I don't usually re-blog or whatever, but this was too good.
Why living with a toddler is like living in a frat house:
-There are half-full, brightly-colored plastic cups on the floor in every room. Three are in the bathtub.
-There's always that one girl, bawling her eyes out in a corner.
-It's best not to assume that the person closest to you has any control over their digestive function.
-You sneak off to the bathroom knowing that as soon as you sit down, someone's going to start banging on the door.
-You've got someone in your face at 3 a.m. looking for a drink.
-There's definitely going to be a fight.
-You're not sure whether anything you're doing is right, you just hope it won't get you arrested.
-There are crumpled-up underpants everywhere.
-You wake up wondering exactly how and when the person in bed with you got there.
-You lie to your parents about what's going on at your place.
-At least one person is lying on the floor, either face up or face down, singing at the top of their lungs.
-There's bound to be someone dancing naked in the front yard.
-Often, for no reason, someone laughs uncontrollably for minutes on end.
-All conversation occurs as though at least one of you has forgotten the language.
-People can't climb the stairs without using their hands.
-No one walks in a straight line and they randomly fall down.

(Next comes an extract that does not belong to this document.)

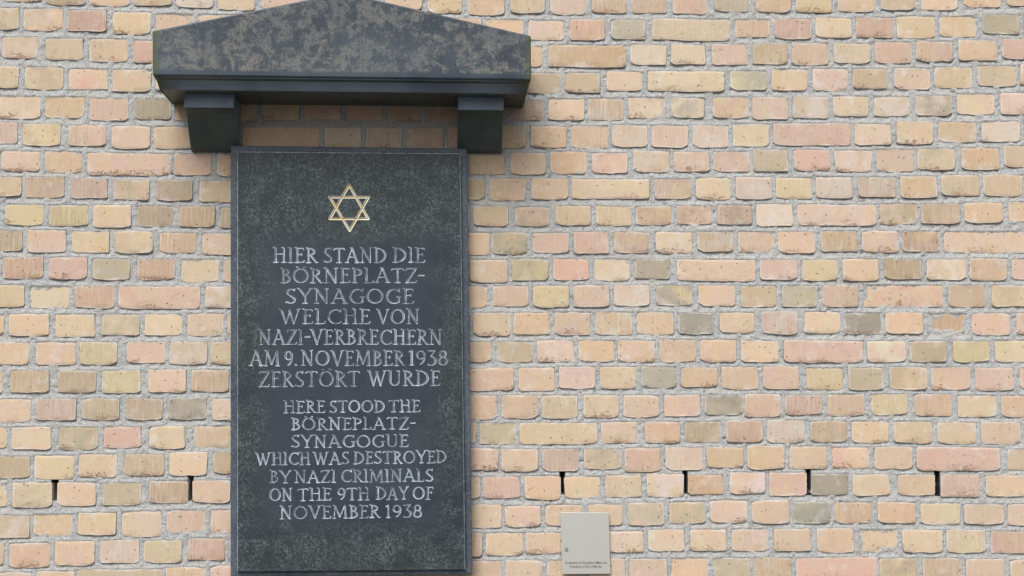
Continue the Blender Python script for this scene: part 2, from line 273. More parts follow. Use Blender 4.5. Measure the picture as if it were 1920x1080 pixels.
# ------------------------------------------------------------------ the brick wall, course by course, measured from the photograph
# x0 x1 top foot tone(s); a trailing s marks a combed face
COURSES = '''
-75 0 -42 -2 T|8 79 -38 2 T|86 160 -31 9 G|169 243 -29 11 O|251 322 -30 10 OT|331 400 -28 14 PW|408 478 -24 19 Y|491 562 -26 18 P|722 791 -24 19 O|802 866 -16 25 Y|878 946 -14 28 O|957 1022 -16 25 Ys|1032 1098 -13 27 P|1110 1174 -15 25 Os|1184 1250 -15 25 OPs|1261 1325 -14 26 PS|1340 1404 -18 21 E|1417 1483 -17 23 O|1493 1559 -17 23 L|1571 1640 -18 22 O|1651 1716 -21 19 TY|1727 1795 -21 19 OY|1807 1876 -26 14 O|1889 1960 -28 12 T
-40 36 15 55 T|44 118 16 57 OT|126 200 19 59 PSs|211 283 23 64 Y|292 363 27 67 O|373 445 28 68 O|912 981 37 75 O|991 1057 38 75 PO|1068 1134 36 75 SOs|1146 1210 37 74 E|1223 1368 36 76 Y|1378 1444 36 70 Os|1453 1521 35 73 SPs|1529 1597 34 71 Y|1605 1675 33 71 SOs|1682 1753 31 72 Y|1762 1831 30 69 Y|1843 1911 27 64 EG|1921 1990 25 62 O
-68 -6 68 108 O|4 71 69 109 TP|85 156 72 112 T|167 239 73 116 OT|250 322 76 117 Ss|945 1016 86 125 O|1029 1173 85 126 O|1182 1249 84 122 WY|1258 1323 84 121 Y|1335 1401 83 122 PS|1412 1477 81 121 Ts|1485 1553 81 122 OP|1564 1632 81 119 TY|1641 1710 79 119 Ps|1717 1786 78 115 OPs|1797 1869 76 114 O|1879 1950 73 111 S
-35 35 124 165 TG|46 119 126 168 YT|129 202 129 168 YS|211 283 131 172 T|293 365 134 172 O|983 1051 137 175 G|1060 1125 137 174 T|1138 1204 134 170 YP|1215 1358 134 172 TY|1369 1437 134 169 EL|1447 1513 130 170 Y|1524 1590 129 170 PW|1599 1664 129 166 T|1677 1744 128 168 PT|1753 1824 126 165 YT|1834 1906 124 162 T|1913 1985 122 160 P
-70 76 180 222 TY|84 158 182 221 OT|168 240 184 226 OP|250 321 185 224 Es|329 400 188 226 Os|410 482 190 226 O|491 561 190 225 OT|571 640 190 224 SO|649 716 190 225 S|727 791 190 228 SOs|800 868 190 228 Ss|878 941 188 226 O|951 1020 188 225 OPs|1028 1096 186 225 O|1102 1169 185 225 OWs|1178 1245 183 222 Y|1258 1321 184 221 EY|1337 1404 183 221 SO|1411 1478 182 224 PY|1487 1553 181 222 TW|1563 1629 181 218 YT|1639 1705 182 218 TW|1717 1785 179 217 EW|1795 1865 176 215 PY|1876 1945 174 214 P
-38 33 229 269 P|43 114 232 273 YT|128 199 235 273 TP|210 282 237 279 OP|289 360 238 279 T|378 446 238 279 O|455 599 239 280 O|608 677 240 281 OY|686 753 240 281 OYs|763 831 240 281 OTs|841 905 238 280 S|916 986 236 278 OT|995 1062 237 277 O|1071 1139 236 278 O|1147 1214 235 275 OW|1222 1290 236 277 PO|1299 1366 235 277 WP|1375 1442 233 275 Y|1450 1595 232 273 PS|1602 1671 233 272 PY|1681 1749 228 271 YO|1760 1831 229 266 T|1841 1913 227 266 W|1922 1990 225 264 P
2 75 284 321 PO|84 156 284 323 O|164 319 287 329 OP|326 396 288 329 PO|407 475 289 330 O|880 946 290 327 OT|957 1023 287 327 O|1032 1100 284 326 O|1110 1177 287 325 SP|1188 1256 283 323 WY|1263 1330 285 322 P|1338 1406 284 322 PS|1413 1478 281 322 G|1489 1557 280 320 S|1566 1635 282 322 OW|1644 1714 279 322 OP|1720 1790 279 319 TG|1803 1874 278 318 O|1883 1950 274 314 T
-30 41 332 368 T|49 121 332 371 POs|133 202 335 372 Ps|213 280 338 375 GOs|293 361 338 376 GKs|374 443 339 379 T|845 909 336 374 G|919 986 335 376 O|997 1065 335 374 OP|1072 1218 336 373 PL|1228 1296 335 373 POs|1305 1370 334 374 OT|1379 1447 332 373 WP|1455 1523 333 372 L|1530 1599 332 371 W|1609 1679 332 370 PWs|1688 1757 331 371 O|1765 1836 329 367 OT|1844 1917 328 368 OY
-70 -2 384 422 T|10 82 384 422 L|92 166 384 423 LYs|175 246 384 426 PL|256 325 386 424 Gs|335 403 387 425 Ts|413 480 389 427 Ts|813 880 387 424 O|888 953 387 424 T|966 1030 389 424 GO|1041 1108 386 422 Y|1117 1183 386 423 YO|1192 1259 387 422 OK|1269 1335 385 421 PK|1345 1410 385 421 PKs|1418 1487 383 424 WY|1496 1644 384 423 OP|1650 1720 382 421 PG|1728 1800 382 420 TPs|1809 1881 380 418 O|1892 1960 379 416 O
-30 42 433 471 Ts|52 124 432 473 PO|135 205 434 474 YL|217 287 434 475 TY|299 369 436 474 Os|380 450 438 478 PO|850 918 436 477 O|922 988 436 477 TE|999 1067 437 474 P|1076 1142 435 476 P|1151 1218 435 474 OP|1229 1298 435 475 YW|1308 1375 435 472 OWs|1384 1453 434 473 PO|1459 1528 434 475 OP|1540 1608 434 472 YOs|1616 1685 434 473 OP|1692 1763 434 472 OKs|1771 1925 434 474 OP
-68 -4 482 522 O|5 81 482 522 OSs|92 163 483 524 S|174 244 486 525 EG|257 328 485 525 SOs|340 410 486 529 Y|419 490 488 529 T|881 952 487 529 O|960 1028 486 526 LG|1037 1104 486 525 S|1114 1181 486 527 YW|1190 1256 486 523 E|1270 1417 487 527 O|1425 1495 487 525 SP|1504 1571 487 526 LY|1580 1647 486 527 OP|1660 1727 486 524 Ts|1738 1812 486 525 TW|1819 1888 485 526 O|1898 1968 485 525 P
-30 46 534 576 LY|56 130 536 578 Y|141 215 536 578 SOs|222 375 537 579 SO|385 455 537 577 WT|845 913 536 577 OT|923 991 536 574 PT|999 1067 536 576 L|1075 1142 535 576 PO|1151 1218 534 574 PW|1231 1298 535 573 LE|1310 1378 535 574 PO|1390 1456 536 576 T|1466 1532 536 576 EG|1543 1610 535 575 PY|1619 1769 535 576 SO|1779 1848 535 576 T|1860 1930 535 575 TY
-62 7 589 628 O|17 92 589 630 O|104 178 590 632 YO|190 262 590 629 TG|271 341 589 629 YO|351 419 588 630 OT|426 495 590 630 T|887 957 587 630 OY|963 1031 586 627 O|1040 1107 586 628 PO|1117 1186 586 628 OW|1194 1263 586 627 O|1272 1338 587 627 D|1350 1414 586 624 YO|1429 1496 584 627 WP|1508 1575 585 625 OY|1584 1653 587 627 D|1661 1731 586 626 O|1741 1813 588 627 Os|1823 1894 587 629 OP|1906 1970 587 626 P
-18 54 642 684 O|67 142 642 684 OP|150 220 641 684 L|238 310 641 681 P|318 389 641 683 TW|395 465 641 683 LT|852 921 641 679 OTs|933 999 641 679 T|1007 1076 638 679 PW|1085 1153 638 678 O|1159 1228 638 679 OP|1236 1305 637 679 O|1313 1381 637 679 SO|1390 1460 638 679 OY|1470 1619 639 679 SP|1627 1699 639 679 PW|1706 1775 640 679 G|1787 1855 639 679 L|1866 1936 639 679 YL
-60 5 695 738 T|19 92 695 736 Ts|109 181 695 736 Ts|191 264 695 737 LY|278 349 693 736 OP|358 429 694 734 TOs|815 963 691 733 OS|972 1040 689 733 OP|1048 1116 688 729 P|1126 1193 688 729 OY|1203 1267 688 727 E|1277 1345 689 726 O|1353 1422 688 730 O|1431 1499 687 729 OP|1512 1580 690 731 L|1591 1657 690 731 G|1669 1739 689 731 OK|1747 1820 689 731 PO|1829 1901 690 732 P|1913 1980 690 731 P
-15 58 749 792 OP|67 143 748 788 Ps|153 224 748 787 Ts|236 305 748 787 OTs|316 387 747 787 ED|398 465 748 788 PT|862 932 741 786 O|941 1008 741 785 OT|1016 1083 742 785 Y|1094 1161 741 783 YT|1169 1236 742 782 OP|1245 1313 740 781 OS|1322 1393 741 778 ED|1397 1464 739 782 OS|1472 1541 741 778 SPs|1552 1622 739 779 OP|1634 1702 739 778 LY|1714 1785 739 780 Os|1796 1869 742 782 OT|1878 1948 742 782 O
-58 12 800 840 PO|21 96 801 843 PY|110 183 800 844 TG|194 264 800 840 SP|280 347 800 841 TO|363 435 798 839 T|820 893 793 832 TO|899 968 793 833 TG|975 1121 793 833 YO|1127 1195 791 831 TP|1209 1275 791 831 OS|1285 1352 791 829 GTs|1362 1430 789 829 PSs|1439 1509 787 830 WP|1520 1588 790 829 OTs|1598 1667 790 830 YO|1676 1748 791 831 OT|1758 1831 791 832 OT|1840 1914 791 833 OY|1924 1990 792 834 O
-14 56 856 896 Ts|64 139 854 898 YL|147 219 852 895 YO|233 307 852 892 OTs|318 389 848 892 O|400 470 848 888 G|868 934 841 882 OS|940 1009 842 884 OY|1017 1085 842 884 Ps|1095 1165 841 880 TG|1171 1239 840 884 SO|1248 1317 839 882 PW|1325 1394 839 877 O|1401 1471 836 880 PO|1481 1551 837 879 OP|1561 1630 838 878 OS|1640 1711 838 880 OY|1719 1875 839 882 S|1889 1960 842 881 T
-58 13 906 950 Y|23 98 905 951 TY|107 180 905 949 OP|193 265 905 948 G|280 353 902 943 Os|361 432 901 943 OP|830 901 895 934 OT|906 975 894 934 SP|984 1052 893 937 O|1059 1126 893 934 YO|1135 1203 891 932 OY|1213 1282 888 932 YW|1290 1356 890 927 O|1368 1435 886 926 OW|1442 1513 886 930 SO|1521 1591 889 928 D|1599 1668 890 929 OY|1684 1754 891 929 O|1764 1837 890 932 SP|1849 1921 891 931 OT
-15 55 967 1009 TW|62 137 964 1005 OT|146 218 962 1003 OT|228 303 960 1006 YP|312 385 957 1000 SP|394 465 956 1000 PT|868 941 946 990 OT|947 1014 949 988 OP|1023 1092 947 986 OP|1103 1168 946 984 TO|1178 1245 943 985 ET|1255 1322 941 981 OT|1332 1401 939 980 PO|1410 1480 939 981 O|1487 1556 941 981 ED|1565 1636 942 981 Os|1646 1717 942 981 O|1727 1800 944 984 OY|1808 1882 946 983 TO|1890 1960 945 985 P
-50 7 1020 1060 O|18 94 1019 1064 OS|103 178 1015 1060 PO|187 261 1013 1056 PW|269 341 1013 1055 TL|352 422 1010 1051 SPs|838 904 1000 1044 SO|910 981 1000 1041 OT|986 1055 999 1038 OP|1062 1130 997 1037 O|1139 1207 996 1035 PO|1216 1284 993 1034 OY|1294 1362 993 1033 YO|1372 1440 993 1033 OP|1451 1520 991 1033 O|1532 1601 991 1036 O|1613 1684 992 1035 OT|1692 1767 994 1036 Y|1775 1847 994 1036 YT|1858 1930 996 1038 OSs
-10 60 1074 1114 TP|68 139 1071 1112 O|144 304 1068 1110 OT|311 384 1064 1105 O|394 465 1062 1104 SP|870 941 1052 1094 SO|948 1016 1051 1092 O|1026 1092 1050 1091 O|1105 1172 1048 1090 PO|1180 1251 1048 1090 PO|1259 1328 1047 1088 O|1338 1406 1047 1088 G|1414 1483 1046 1087 OYs|1493 1644 1045 1087 S|1650 1721 1047 1088 LG|1731 1803 1047 1089 Os|1811 1883 1048 1090 O|1895 1965 1050 1092 O
'''
TONE = {'Y': (224, 204, 166), 'L': (217, 201, 152), 'T': (209, 188, 153), 'O': (226, 194, 158), 'P': (225, 193, 174), 'S': (221, 178, 157),
        'G': (181, 168, 134), 'E': (173, 170, 147), 'D': (130, 133, 117), 'W': (227, 214, 198), 'K': (186, 160, 132)}
HOLES = [(98, 107, 897, 938, 116), (352.5, 360, 892, 940, 347), (1051.5, 1058, 884, 928, 0), (1282, 1289, 880, 927, 0), (1512.5, 1520.5, 879, 927, 0), (1754.5, 1763, 883, 929, 0)]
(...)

-There are always fights that need to be broken up. And are immediately followed by "I love you, bro."
-Somebody just ate a goldfish...and he seems very VERY proud of himself.
-Try as you might, you cannot get people to stop dancing on the furniture.
-Whenever you sit down some weird guy is RIGHT there, hanging all over you. Not taking a hint.
-You constantly say things like "Please, dont lick my pants!" and wonder why on earth you would EVER have to say that outloud.